=== BRIEF ===
Print every line of the listing exactly, please.

=== LISTED ENTRIES ===
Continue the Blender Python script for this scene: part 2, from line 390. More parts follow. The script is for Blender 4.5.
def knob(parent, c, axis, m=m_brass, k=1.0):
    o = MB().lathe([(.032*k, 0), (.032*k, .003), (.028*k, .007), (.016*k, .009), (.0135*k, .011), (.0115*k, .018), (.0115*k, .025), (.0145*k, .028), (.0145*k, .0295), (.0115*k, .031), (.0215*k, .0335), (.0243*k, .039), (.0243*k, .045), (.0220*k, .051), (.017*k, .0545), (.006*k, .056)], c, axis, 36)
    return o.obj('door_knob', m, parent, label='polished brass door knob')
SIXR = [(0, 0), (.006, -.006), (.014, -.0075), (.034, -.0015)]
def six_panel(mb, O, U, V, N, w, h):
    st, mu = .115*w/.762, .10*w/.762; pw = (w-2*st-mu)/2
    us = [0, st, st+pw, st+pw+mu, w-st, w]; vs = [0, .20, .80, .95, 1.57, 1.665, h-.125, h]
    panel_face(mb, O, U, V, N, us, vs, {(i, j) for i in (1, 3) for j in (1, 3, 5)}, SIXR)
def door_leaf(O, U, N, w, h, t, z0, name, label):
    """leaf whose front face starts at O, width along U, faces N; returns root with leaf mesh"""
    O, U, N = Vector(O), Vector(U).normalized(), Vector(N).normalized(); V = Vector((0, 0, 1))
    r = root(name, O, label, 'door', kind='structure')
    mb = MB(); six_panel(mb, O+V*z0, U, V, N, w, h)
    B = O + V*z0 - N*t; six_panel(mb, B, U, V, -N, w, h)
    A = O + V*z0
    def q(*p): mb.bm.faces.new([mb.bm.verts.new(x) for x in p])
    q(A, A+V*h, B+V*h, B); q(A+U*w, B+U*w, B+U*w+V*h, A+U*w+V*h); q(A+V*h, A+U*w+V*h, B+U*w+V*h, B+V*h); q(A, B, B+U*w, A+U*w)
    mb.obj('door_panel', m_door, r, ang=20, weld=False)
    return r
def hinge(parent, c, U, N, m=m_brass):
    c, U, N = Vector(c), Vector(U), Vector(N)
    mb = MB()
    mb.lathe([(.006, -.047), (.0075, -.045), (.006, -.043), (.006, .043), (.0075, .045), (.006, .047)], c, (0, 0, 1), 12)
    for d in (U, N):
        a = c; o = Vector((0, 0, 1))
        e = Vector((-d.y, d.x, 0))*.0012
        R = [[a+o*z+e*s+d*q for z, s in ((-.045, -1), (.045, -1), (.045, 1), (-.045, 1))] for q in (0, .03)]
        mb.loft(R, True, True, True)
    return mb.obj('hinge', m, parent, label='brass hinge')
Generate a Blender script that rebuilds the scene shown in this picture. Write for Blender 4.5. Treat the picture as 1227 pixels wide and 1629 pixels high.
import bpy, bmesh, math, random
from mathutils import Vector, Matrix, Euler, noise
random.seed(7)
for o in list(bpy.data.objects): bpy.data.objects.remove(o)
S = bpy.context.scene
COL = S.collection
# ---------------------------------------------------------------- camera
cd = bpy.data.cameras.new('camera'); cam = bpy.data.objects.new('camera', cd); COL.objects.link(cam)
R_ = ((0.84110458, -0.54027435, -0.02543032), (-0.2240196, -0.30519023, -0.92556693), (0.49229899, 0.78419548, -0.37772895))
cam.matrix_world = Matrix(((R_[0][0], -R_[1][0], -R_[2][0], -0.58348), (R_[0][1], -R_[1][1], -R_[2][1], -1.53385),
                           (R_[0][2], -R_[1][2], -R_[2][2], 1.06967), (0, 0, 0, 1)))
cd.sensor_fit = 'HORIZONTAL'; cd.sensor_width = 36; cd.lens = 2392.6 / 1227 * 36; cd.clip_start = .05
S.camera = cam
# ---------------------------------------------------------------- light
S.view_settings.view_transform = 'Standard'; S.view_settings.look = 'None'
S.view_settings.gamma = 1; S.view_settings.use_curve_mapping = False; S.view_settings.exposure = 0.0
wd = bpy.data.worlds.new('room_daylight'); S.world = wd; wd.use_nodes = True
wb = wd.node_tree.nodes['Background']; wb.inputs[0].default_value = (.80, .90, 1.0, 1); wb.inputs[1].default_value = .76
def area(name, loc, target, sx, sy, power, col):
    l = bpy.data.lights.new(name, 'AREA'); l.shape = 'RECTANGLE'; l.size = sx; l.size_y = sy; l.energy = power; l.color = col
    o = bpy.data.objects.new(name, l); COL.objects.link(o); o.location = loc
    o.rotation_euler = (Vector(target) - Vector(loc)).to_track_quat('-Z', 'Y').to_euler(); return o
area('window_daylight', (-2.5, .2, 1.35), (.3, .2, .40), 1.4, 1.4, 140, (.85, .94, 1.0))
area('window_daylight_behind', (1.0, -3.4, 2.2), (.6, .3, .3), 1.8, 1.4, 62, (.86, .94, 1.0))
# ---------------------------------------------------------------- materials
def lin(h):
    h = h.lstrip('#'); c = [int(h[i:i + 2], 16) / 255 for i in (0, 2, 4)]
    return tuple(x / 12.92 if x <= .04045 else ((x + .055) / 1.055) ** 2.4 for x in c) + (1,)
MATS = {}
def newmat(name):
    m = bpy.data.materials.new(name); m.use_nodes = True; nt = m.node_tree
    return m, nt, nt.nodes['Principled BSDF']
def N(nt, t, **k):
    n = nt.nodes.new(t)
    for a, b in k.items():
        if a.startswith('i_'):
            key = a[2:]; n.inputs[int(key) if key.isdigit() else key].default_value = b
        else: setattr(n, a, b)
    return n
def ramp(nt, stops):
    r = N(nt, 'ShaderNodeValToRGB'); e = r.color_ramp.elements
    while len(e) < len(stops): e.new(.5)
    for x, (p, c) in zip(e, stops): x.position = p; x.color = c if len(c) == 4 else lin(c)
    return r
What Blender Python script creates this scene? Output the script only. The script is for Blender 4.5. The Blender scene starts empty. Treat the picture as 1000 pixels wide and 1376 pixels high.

=== FINISHED ANSWER ===
Continue the Blender Python script for this scene: part 2, from line 390. More parts follow. The script is for Blender 4.5.
def knob(parent, c, axis, m=m_brass, k=1.0):
    o = MB().lathe([(.032*k, 0), (.032*k, .003), (.028*k, .007), (.016*k, .009), (.0135*k, .011), (.0115*k, .018), (.0115*k, .025), (.0145*k, .028), (.0145*k, .0295), (.0115*k, .031), (.0215*k, .0335), (.0243*k, .039), (.0243*k, .045), (.0220*k, .051), (.017*k, .0545), (.006*k, .056)], c, axis, 36)
    return o.obj('door_knob', m, parent, label='polished brass door knob')
SIXR = [(0, 0), (.006, -.006), (.014, -.0075), (.034, -.0015)]
def six_panel(mb, O, U, V, N, w, h):
    st, mu = .115*w/.762, .10*w/.762; pw = (w-2*st-mu)/2
    us = [0, st, st+pw, st+pw+mu, w-st, w]; vs = [0, .20, .80, .95, 1.57, 1.665, h-.125, h]
    panel_face(mb, O, U, V, N, us, vs, {(i, j) for i in (1, 3) for j in (1, 3, 5)}, SIXR)
def door_leaf(O, U, N, w, h, t, z0, name, label):
    """leaf whose front face starts at O, width along U, faces N; returns root with leaf mesh"""
    O, U, N = Vector(O), Vector(U).normalized(), Vector(N).normalized(); V = Vector((0, 0, 1))
    r = root(name, O, label, 'door', kind='structure')
    mb = MB(); six_panel(mb, O+V*z0, U, V, N, w, h)
    B = O + V*z0 - N*t; six_panel(mb, B, U, V, -N, w, h)
    A = O + V*z0
    def q(*p): mb.bm.faces.new([mb.bm.verts.new(x) for x in p])
    q(A, A+V*h, B+V*h, B); q(A+U*w, B+U*w, B+U*w+V*h, A+U*w+V*h); q(A+V*h, A+U*w+V*h, B+U*w+V*h, B+V*h); q(A, B, B+U*w, A+U*w)
    mb.obj('door_panel', m_door, r, ang=20, weld=False)
    return r
def hinge(parent, c, U, N, m=m_brass):
    c, U, N = Vector(c), Vector(U), Vector(N)
    mb = MB()
    mb.lathe([(.006, -.047), (.0075, -.045), (.006, -.043), (.006, .043), (.0075, .045), (.006, .047)], c, (0, 0, 1), 12)
    for d in (U, N):
        a = c; o = Vector((0, 0, 1))
        e = Vector((-d.y, d.x, 0))*.0012
        R = [[a+o*z+e*s+d*q for z, s in ((-.045, -1), (.045, -1), (.045, 1), (-.045, 1))] for q in (0, .03)]
        mb.loft(R, True, True, True)
    return mb.obj('hinge', m, parent, label='brass hinge')
Generate a Blender script that rebuilds the scene shown in this picture. Write for Blender 4.5. Treat the picture as 1227 pixels wide and 1629 pixels high.
import bpy, bmesh, math, random
from mathutils import Vector, Matrix, Euler, noise
random.seed(7)
for o in list(bpy.data.objects): bpy.data.objects.remove(o)
S = bpy.context.scene
COL = S.collection
# ---------------------------------------------------------------- camera
cd = bpy.data.cameras.new('camera'); cam = bpy.data.objects.new('camera', cd); COL.objects.link(cam)
R_ = ((0.84110458, -0.54027435, -0.02543032), (-0.2240196, -0.30519023, -0.92556693), (0.49229899, 0.78419548, -0.37772895))
cam.matrix_world = Matrix(((R_[0][0], -R_[1][0], -R_[2][0], -0.58348), (R_[0][1], -R_[1][1], -R_[2][1], -1.53385),
                           (R_[0][2], -R_[1][2], -R_[2][2], 1.06967), (0, 0, 0, 1)))
cd.sensor_fit = 'HORIZONTAL'; cd.sensor_width = 36; cd.lens = 2392.6 / 1227 * 36; cd.clip_start = .05
S.camera = cam
# ---------------------------------------------------------------- light
S.view_settings.view_transform = 'Standard'; S.view_settings.look = 'None'
S.view_settings.gamma = 1; S.view_settings.use_curve_mapping = False; S.view_settings.exposure = 0.0
wd = bpy.data.worlds.new('room_daylight'); S.world = wd; wd.use_nodes = True
wb = wd.node_tree.nodes['Background']; wb.inputs[0].default_value = (.80, .90, 1.0, 1); wb.inputs[1].default_value = .76
def area(name, loc, target, sx, sy, power, col):
    l = bpy.data.lights.new(name, 'AREA'); l.shape = 'RECTANGLE'; l.size = sx; l.size_y = sy; l.energy = power; l.color = col
    o = bpy.data.objects.new(name, l); COL.objects.link(o); o.location = loc
    o.rotation_euler = (Vector(target) - Vector(loc)).to_track_quat('-Z', 'Y').to_euler(); return o
area('window_daylight', (-2.5, .2, 1.35), (.3, .2, .40), 1.4, 1.4, 140, (.85, .94, 1.0))
area('window_daylight_behind', (1.0, -3.4, 2.2), (.6, .3, .3), 1.8, 1.4, 62, (.86, .94, 1.0))
# ---------------------------------------------------------------- materials
def lin(h):
    h = h.lstrip('#'); c = [int(h[i:i + 2], 16) / 255 for i in (0, 2, 4)]
    return tuple(x / 12.92 if x <= .04045 else ((x + .055) / 1.055) ** 2.4 for x in c) + (1,)
MATS = {}
def newmat(name):
    m = bpy.data.materials.new(name); m.use_nodes = True; nt = m.node_tree
    return m, nt, nt.nodes['Principled BSDF']
def N(nt, t, **k):
    n = nt.nodes.new(t)
    for a, b in k.items():
        if a.startswith('i_'):
            key = a[2:]; n.inputs[int(key) if key.isdigit() else key].default_value = b
        else: setattr(n, a, b)
    return n
def ramp(nt, stops):
    r = N(nt, 'ShaderNodeValToRGB'); e = r.color_ramp.elements
    while len(e) < len(stops): e.new(.5)
    for x, (p, c) in zip(e, stops): x.position = p; x.color = c if len(c) == 4 else lin(c)
    return r
What Blender Python script creates this scene? Output the script only. The script is for Blender 4.5. The Blender scene starts empty. Treat the picture as 1000 pixels wide and 1376 pixels high.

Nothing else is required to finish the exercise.